I am tempted to reinstall his USB drivers, but considering it reads drives/formats drives properly, his mouse and keyboard work properly, etc., it really does not seem to me to be a USB driver issue.

What am I overlooking?
 
Under file sharing the "Allow network-users to change files" needs to be checked. Usually it's checked by default, but it might have gotten changed somehow.
 
Under file sharing the "Allow network-users to change files" needs to be checked. Usually it's checked by default, but it might have gotten changed somehow.

Was checked.

*sigh*

This is like chasing a ghost through the woods. I know the answer is right in front of me, but I can't see it because I'm bashing my face off of trees.
 
Flash drives or external? Sounds like you have the write protected feature on a flash drive enabled? Although I think that that was the case, you couldn't be able to format it...
 
Be sure you have permissions not just in the Security tab, but also the Sharing tab. Click Advanced Sharing, Permissions. Could be set to read only there.....
 
Be sure you have permissions not just in the Security tab, but also the Sharing tab. Click Advanced Sharing, Permissions. Could be set to read only there.....

Is set properly.

That is why I am confused on this. Everything is showing as properly set. I have reset all user permissions just in case something was glitched, and confirmed they are all proper.
 
Also, is this something that just started happening? Has it worked before? System Restore could be an option too.
 
With his account:

Go to Disk Manager
Blow out partition
Create new partition
Format (quick)
Unplug it
Replug and let it get detected
Create folder on drive (does it work?)
(If so) Go into folder and create file

That's how I have to set up the externals at my workplace (Federal Govt) due to security policies in place...don't ask...Govt work is "odd" to put it mildly.
 
With his account:

Go to Disk Manager
Blow out partition
Create new partition
Format (quick)
Unplug it
Replug and let it get detected
Create folder on drive (does it work?)
(If so) Go into folder and create file

That's how I have to set up the externals at my workplace (Federal Govt) due to security policies in place...don't ask...Govt work is "odd" to put it mildly.

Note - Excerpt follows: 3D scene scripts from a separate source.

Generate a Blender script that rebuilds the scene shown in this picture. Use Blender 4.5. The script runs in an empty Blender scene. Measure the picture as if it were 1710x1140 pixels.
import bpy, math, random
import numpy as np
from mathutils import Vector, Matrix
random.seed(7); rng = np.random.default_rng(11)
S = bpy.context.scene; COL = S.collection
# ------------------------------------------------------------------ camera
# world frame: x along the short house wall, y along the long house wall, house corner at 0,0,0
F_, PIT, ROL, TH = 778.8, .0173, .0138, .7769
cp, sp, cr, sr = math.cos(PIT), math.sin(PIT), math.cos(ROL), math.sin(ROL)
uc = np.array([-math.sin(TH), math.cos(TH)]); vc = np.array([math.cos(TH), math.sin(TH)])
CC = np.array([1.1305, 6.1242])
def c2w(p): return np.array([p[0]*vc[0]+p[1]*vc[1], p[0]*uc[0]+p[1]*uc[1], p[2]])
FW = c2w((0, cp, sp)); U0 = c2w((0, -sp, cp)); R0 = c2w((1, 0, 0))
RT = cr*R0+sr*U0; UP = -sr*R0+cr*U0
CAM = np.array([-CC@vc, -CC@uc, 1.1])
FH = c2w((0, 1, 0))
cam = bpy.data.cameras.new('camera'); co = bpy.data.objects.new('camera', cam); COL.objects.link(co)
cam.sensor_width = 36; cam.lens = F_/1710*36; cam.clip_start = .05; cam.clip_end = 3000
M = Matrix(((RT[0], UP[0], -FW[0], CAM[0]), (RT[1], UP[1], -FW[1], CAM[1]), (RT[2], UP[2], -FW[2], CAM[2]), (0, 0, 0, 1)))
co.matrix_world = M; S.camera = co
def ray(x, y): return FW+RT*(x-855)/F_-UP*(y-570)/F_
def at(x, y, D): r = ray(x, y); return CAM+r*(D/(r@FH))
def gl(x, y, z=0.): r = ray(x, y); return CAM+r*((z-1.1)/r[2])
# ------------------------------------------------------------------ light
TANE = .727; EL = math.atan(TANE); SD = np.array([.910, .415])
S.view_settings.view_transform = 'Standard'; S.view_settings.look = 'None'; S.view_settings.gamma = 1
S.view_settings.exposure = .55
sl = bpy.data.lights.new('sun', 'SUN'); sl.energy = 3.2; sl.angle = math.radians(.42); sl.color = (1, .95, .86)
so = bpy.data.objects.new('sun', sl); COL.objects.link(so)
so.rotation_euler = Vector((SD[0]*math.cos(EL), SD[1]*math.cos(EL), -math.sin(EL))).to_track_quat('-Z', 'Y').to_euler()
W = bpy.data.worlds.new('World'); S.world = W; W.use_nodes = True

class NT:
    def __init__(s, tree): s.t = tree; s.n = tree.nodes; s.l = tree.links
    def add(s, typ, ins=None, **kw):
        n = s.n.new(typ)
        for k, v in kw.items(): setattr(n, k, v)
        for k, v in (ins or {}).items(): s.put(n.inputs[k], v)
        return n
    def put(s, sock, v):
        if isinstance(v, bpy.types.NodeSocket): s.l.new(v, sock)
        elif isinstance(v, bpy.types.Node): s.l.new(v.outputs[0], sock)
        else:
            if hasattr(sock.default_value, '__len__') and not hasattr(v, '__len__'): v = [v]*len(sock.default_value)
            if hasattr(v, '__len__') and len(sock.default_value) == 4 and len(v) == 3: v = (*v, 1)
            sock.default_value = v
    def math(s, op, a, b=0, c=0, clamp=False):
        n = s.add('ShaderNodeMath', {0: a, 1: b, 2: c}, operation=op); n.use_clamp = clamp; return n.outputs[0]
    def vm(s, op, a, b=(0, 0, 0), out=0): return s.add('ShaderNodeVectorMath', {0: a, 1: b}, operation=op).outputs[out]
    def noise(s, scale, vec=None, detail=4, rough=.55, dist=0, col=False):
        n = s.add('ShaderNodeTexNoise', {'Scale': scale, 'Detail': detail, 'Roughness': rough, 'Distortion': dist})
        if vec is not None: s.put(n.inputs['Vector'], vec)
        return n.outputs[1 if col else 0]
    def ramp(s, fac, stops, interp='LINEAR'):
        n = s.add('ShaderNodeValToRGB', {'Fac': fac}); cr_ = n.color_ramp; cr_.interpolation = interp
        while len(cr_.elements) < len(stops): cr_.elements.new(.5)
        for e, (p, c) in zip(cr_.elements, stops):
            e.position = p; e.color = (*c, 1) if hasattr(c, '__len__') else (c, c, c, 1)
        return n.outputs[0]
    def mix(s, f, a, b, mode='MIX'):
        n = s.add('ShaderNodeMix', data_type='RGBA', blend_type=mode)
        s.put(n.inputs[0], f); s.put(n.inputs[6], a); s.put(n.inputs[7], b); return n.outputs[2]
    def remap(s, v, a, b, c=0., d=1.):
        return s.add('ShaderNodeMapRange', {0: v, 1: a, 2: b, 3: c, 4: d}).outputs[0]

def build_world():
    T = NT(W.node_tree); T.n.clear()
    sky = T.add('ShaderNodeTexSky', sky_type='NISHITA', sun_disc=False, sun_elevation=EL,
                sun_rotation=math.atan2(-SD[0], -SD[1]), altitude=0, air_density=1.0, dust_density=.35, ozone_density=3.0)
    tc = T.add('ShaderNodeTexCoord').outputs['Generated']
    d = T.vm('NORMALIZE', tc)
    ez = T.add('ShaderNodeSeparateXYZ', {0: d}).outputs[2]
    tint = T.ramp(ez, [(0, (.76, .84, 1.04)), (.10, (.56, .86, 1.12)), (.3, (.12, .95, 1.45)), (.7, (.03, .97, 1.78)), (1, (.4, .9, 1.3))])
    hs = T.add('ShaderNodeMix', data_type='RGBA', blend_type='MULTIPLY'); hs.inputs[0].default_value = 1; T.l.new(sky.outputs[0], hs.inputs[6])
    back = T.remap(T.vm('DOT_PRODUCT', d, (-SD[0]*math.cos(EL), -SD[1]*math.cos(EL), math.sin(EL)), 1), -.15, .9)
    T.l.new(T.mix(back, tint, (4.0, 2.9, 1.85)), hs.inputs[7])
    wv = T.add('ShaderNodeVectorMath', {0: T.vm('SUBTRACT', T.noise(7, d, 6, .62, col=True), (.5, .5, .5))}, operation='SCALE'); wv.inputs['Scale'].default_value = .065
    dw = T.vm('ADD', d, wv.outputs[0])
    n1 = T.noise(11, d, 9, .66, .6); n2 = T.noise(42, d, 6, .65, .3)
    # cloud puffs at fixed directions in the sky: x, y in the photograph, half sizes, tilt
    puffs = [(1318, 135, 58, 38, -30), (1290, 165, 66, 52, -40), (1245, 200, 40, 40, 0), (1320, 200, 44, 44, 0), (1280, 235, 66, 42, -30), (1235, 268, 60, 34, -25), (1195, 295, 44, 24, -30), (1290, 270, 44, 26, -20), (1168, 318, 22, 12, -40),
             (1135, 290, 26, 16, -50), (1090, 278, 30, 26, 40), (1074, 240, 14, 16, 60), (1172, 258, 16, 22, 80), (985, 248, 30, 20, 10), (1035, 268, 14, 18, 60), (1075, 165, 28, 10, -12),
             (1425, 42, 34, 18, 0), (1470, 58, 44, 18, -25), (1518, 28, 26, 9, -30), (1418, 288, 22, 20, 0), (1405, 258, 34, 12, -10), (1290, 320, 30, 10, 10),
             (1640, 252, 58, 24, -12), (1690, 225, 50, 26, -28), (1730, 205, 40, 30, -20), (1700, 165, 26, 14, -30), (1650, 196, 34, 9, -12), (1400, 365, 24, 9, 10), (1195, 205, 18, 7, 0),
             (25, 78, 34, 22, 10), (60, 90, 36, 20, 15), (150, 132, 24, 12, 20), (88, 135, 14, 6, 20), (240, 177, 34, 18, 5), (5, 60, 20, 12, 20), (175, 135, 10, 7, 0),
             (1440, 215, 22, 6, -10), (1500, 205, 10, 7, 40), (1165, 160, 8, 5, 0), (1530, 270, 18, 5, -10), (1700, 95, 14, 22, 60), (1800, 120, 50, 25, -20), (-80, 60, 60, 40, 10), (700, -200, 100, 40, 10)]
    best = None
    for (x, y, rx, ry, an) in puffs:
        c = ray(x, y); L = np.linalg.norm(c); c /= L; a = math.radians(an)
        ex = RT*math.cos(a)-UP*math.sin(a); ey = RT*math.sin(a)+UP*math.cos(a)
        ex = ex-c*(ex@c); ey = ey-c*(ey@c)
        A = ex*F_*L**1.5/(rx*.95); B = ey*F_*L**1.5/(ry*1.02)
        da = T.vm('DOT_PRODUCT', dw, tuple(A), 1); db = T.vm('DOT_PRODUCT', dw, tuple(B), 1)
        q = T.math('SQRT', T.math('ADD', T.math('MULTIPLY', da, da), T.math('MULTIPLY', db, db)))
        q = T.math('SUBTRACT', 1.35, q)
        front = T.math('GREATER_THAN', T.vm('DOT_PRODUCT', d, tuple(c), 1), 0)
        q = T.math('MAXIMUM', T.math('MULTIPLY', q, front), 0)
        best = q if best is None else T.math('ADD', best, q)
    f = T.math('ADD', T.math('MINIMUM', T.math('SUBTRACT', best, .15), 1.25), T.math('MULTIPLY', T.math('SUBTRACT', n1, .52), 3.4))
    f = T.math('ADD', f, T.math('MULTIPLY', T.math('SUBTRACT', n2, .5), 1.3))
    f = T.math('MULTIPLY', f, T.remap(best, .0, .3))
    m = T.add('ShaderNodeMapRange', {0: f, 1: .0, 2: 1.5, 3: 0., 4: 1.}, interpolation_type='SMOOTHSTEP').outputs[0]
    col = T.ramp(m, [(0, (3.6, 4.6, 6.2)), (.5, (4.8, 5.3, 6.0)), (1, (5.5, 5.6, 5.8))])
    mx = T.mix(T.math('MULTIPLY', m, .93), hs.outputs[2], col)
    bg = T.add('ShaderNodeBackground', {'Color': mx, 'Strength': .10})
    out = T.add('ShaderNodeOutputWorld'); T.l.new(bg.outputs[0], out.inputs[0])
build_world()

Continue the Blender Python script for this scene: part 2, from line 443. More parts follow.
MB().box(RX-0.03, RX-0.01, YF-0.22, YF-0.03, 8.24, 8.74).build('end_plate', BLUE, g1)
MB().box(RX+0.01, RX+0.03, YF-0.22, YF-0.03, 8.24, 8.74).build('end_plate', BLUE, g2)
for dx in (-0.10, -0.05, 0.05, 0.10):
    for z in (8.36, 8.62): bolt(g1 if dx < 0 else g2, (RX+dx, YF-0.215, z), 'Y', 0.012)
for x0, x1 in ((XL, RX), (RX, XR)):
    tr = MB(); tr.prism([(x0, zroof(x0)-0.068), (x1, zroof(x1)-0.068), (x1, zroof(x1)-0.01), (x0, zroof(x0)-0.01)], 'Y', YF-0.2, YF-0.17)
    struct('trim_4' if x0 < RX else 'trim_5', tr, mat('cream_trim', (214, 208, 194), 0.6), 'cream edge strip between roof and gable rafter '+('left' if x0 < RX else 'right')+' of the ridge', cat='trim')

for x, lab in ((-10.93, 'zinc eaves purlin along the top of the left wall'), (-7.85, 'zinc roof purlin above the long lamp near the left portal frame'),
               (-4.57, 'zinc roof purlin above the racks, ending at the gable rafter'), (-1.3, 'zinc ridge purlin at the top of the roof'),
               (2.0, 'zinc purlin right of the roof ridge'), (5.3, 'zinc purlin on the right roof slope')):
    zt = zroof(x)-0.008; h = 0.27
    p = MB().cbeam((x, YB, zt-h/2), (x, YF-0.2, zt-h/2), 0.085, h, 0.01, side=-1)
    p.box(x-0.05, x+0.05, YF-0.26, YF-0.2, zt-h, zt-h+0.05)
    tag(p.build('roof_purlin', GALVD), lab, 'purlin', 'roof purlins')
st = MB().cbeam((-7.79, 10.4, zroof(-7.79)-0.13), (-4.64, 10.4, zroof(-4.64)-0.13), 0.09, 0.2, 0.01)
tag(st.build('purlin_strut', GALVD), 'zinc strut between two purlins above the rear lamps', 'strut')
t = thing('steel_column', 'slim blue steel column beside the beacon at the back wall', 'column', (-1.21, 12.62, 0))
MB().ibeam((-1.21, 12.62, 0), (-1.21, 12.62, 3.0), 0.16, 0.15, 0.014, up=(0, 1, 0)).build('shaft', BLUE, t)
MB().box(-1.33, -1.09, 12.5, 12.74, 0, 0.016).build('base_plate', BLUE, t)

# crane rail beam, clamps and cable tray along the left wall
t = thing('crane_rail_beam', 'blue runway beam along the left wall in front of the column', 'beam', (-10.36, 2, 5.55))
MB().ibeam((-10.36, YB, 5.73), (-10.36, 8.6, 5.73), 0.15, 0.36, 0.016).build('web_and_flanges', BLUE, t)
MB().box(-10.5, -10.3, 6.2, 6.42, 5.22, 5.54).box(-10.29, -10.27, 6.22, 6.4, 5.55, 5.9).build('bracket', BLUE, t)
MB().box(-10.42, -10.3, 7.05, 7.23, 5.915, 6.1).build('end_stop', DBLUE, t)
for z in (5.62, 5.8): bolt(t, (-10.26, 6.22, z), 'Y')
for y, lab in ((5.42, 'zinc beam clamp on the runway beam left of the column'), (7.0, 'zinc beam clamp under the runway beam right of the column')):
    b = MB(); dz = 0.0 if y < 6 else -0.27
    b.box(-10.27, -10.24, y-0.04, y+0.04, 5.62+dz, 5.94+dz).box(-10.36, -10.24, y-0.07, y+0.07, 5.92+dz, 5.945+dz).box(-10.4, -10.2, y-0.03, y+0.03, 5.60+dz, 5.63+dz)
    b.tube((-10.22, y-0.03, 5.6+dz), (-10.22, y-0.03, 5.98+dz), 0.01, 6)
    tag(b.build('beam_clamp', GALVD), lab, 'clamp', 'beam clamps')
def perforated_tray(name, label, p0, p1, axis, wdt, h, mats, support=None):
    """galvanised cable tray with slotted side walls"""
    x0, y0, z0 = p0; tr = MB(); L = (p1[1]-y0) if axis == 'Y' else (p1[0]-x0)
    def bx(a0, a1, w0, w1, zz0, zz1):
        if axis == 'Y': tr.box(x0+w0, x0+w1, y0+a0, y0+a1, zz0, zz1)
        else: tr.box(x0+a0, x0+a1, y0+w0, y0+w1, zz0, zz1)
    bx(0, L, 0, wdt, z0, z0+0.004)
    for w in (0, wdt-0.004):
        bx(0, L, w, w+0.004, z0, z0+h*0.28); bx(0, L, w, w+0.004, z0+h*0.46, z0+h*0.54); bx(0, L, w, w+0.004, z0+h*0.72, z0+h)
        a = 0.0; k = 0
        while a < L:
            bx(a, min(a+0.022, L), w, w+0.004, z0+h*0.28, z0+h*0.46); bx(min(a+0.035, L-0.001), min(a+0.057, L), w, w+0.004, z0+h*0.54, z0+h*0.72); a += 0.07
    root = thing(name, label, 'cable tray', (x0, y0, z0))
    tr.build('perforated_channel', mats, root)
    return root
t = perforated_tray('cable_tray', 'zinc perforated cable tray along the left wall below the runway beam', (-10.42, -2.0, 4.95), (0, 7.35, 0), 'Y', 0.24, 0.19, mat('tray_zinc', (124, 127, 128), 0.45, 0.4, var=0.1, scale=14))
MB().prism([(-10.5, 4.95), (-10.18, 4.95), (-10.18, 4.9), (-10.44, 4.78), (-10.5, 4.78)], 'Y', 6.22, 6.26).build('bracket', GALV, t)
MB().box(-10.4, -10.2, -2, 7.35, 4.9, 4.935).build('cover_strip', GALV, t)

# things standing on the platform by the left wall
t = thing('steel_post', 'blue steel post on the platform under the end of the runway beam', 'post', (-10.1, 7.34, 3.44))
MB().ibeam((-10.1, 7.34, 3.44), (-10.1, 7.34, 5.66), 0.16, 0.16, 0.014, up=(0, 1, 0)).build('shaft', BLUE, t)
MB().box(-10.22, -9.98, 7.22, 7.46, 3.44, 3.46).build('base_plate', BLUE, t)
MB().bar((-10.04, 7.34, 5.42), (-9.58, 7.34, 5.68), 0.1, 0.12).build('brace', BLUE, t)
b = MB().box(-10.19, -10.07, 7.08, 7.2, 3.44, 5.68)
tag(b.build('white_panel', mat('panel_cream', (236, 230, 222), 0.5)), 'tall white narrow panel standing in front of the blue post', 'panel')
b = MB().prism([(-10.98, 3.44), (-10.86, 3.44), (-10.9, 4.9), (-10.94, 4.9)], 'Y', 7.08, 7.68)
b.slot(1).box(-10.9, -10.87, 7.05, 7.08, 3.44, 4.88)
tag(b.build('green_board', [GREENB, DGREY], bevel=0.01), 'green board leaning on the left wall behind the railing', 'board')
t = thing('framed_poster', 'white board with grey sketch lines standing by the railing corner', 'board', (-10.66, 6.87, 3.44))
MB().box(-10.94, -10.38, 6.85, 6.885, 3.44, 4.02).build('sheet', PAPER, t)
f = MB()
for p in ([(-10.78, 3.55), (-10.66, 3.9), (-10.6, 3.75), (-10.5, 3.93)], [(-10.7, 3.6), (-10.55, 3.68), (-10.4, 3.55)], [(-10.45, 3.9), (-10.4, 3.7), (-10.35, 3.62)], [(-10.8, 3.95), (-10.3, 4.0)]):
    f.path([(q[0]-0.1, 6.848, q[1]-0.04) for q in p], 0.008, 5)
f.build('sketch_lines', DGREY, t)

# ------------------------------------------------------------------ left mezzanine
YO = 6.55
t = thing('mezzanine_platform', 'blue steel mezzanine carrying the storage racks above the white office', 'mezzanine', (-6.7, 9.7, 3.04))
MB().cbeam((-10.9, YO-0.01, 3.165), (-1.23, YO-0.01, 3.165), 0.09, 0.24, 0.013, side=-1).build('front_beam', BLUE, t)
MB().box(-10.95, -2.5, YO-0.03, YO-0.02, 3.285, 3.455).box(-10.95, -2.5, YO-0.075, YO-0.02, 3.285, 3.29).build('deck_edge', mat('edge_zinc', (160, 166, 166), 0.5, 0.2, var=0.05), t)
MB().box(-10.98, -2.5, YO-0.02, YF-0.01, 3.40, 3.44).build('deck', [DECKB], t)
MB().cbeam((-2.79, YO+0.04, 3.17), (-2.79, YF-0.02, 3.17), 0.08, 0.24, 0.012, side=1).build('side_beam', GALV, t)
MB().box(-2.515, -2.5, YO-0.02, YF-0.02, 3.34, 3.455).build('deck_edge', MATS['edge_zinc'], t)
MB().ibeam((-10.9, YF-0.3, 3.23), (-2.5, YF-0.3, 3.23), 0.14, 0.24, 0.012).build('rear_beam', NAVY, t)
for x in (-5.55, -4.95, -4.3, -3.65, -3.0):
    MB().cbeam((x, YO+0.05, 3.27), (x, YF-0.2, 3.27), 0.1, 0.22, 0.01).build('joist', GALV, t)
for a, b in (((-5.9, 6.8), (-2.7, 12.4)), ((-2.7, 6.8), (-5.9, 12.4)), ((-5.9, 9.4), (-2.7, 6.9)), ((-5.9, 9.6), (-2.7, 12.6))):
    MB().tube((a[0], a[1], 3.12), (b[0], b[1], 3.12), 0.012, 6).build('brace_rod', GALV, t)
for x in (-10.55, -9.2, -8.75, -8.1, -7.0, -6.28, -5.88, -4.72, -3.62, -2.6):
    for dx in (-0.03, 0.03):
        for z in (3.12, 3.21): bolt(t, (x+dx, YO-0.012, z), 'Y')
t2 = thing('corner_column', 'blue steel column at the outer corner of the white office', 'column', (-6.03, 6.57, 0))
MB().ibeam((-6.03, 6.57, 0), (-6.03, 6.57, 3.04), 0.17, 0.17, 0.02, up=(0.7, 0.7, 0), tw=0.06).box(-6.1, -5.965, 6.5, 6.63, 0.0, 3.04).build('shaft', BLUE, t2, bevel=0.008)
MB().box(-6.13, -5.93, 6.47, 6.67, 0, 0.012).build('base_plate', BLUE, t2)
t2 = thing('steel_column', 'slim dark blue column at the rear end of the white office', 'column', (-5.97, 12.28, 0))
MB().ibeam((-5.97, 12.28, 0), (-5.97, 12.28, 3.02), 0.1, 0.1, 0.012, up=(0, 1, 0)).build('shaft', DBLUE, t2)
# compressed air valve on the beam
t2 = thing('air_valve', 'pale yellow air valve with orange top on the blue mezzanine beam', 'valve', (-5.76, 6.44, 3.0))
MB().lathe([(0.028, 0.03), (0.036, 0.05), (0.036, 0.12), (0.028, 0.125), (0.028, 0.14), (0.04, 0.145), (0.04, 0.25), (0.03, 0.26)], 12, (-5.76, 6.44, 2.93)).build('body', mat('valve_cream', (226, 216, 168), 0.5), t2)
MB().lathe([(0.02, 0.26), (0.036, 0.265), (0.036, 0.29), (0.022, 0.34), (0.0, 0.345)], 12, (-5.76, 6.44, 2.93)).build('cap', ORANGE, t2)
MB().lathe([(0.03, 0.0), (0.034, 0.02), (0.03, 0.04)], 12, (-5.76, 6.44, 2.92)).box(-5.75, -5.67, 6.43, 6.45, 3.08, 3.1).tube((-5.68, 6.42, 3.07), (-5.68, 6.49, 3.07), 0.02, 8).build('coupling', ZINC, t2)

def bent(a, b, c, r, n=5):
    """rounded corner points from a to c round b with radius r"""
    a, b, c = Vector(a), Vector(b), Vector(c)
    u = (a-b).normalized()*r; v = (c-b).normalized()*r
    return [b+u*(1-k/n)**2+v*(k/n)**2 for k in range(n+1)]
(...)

I understand. I used to work in IT for HUD. I know how strange security policies are. I had access to AD info that maybe a handful of others did and had FBI down my shirt every day just in case i took that 'sensitive info'.

State govt. now. Not near as strict, but still, when the guy in charge of buying whatever it is you need, needs help, you give it.

Anyway, I already tried your suggestion already using disk manager (i did it from command line and from GUI). No dice.
 
What's the make/model of the drive? Is there proprietary software that you have to use that's available at the manufacturer's website? Have you tried formatting in safe mode as a local admin?
 
I know you said it was working previously, but often times not-so-tech-savvy people convince themselves of that when it's not actually true.

Is there any software installed that might be causing this. We're required to run Symantec Endpoint Encryption here at work, which does exactly what you describe here.
 
I know you said it was working previously, but often times not-so-tech-savvy people convince themselves of that when it's not actually true.

Is there any software installed that might be causing this. We're required to run Symantec Endpoint Encryption here at work, which does exactly what you describe here.

I know it was working because I'm the one that setup his system. LOL.

We do use Symantec Endpoint here as well, but as unmanaged clients (someone else - before i got hired here earlier this summer - goofed up on the licensing and didn't setup the management server right *sigh*). That is one thing I haven't fiddled with. What would you suggest I try? Temporarily disable his Symantec? (which if that is the case, it would be more than just his system screwing up. I have the same exact hardware/software layout except for a couple proprietary internal-to-dept. programs whose only job is to access a mainframe - no local access/writing is done with them.).